To be fair, of the three climbers, Anker is the one climber here about whom we learn the most. He's a family man. He has lost two close friends—a mentor and climbing partner—to the sport. Anker thought those two were, respectively, better than him and his equal, yet they both died. Now, Anker wants to climb this peak, a feat that no one else has accomplished, and he has a wife and kids at home. By the by, the wife is the widow of the partner, and the partner was the father of those kids. Anker knows the risk, but the need to climb outweighs whatever tragic consequences and emotional devastation—for a family that already lost one husband/father to climbing—could result.

What's strange about the structure of this narrative is that we don't learn this information about Anker until well after his first attempt to climb the Shark's Fin. We understand why to a certain degree. It's a way on the part of co-director Elizabeth Chai Vasarhelyi to raise the stakes and increase the tension of that second attempt. It's not exactly effective, since we see Anker and his climbing partners Jimmy Chin, who is credited as one of the movie's directors (It's his footage that makes up the overwhelming majority of the movie's climbing scenes), and Renan Ozturk (credited with Chin as a cinematographer) recalling both climbs for us in talking-head interviews. Instead, we're just wondering why such vital information about this man comes up seemingly at random.

Chin, we learn, makes a living photographing and filming in various treacherous locales. Ozturk was a "climbing bum," traveling to the desert of the American Southwest and painting what he saw. There's a sequence of events between the climbs that sees Ozturk seriously injured and Chin almost killed by an avalanche. To explain the impact of these and other setbacks, the climbing experts offer such insightful comments as, "He was really messed up; he was in a bad place psychologically." Ozturk's recovery from debilitating skull and spinal injuries receives a montage to get him back to the mountain as quickly as possible.

The greatest insights are saved for the mountain itself. We learn the history of failed attempts and about the terrain, which starts innocuously (for experienced climbers) and suddenly turns into a straight climb along featureless granite. In other words, the climbers have to chisel their way into the rock. If they chisel too far, well, it's not going to hurt the rock.

When we're with the Anker, Chin, and Ozturk on the peak's face, though, the movie offers some genuinely stunning sights.
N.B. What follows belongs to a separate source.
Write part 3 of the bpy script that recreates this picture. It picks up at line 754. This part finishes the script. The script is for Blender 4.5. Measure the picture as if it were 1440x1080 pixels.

Even though we're fully aware that these men survived both ordeals, there's still an inescapable chill as Chin's camera looks straight down the vertical drop of the mountain, and it takes a certain kind of person to sleep at all in a tent hanging above that drop as the sounds of avalanches clatter next to them.

It's difficult not to admire the efforts of these men. That seems to be the only goal Meru hopes to achieve, and it's simply not enough.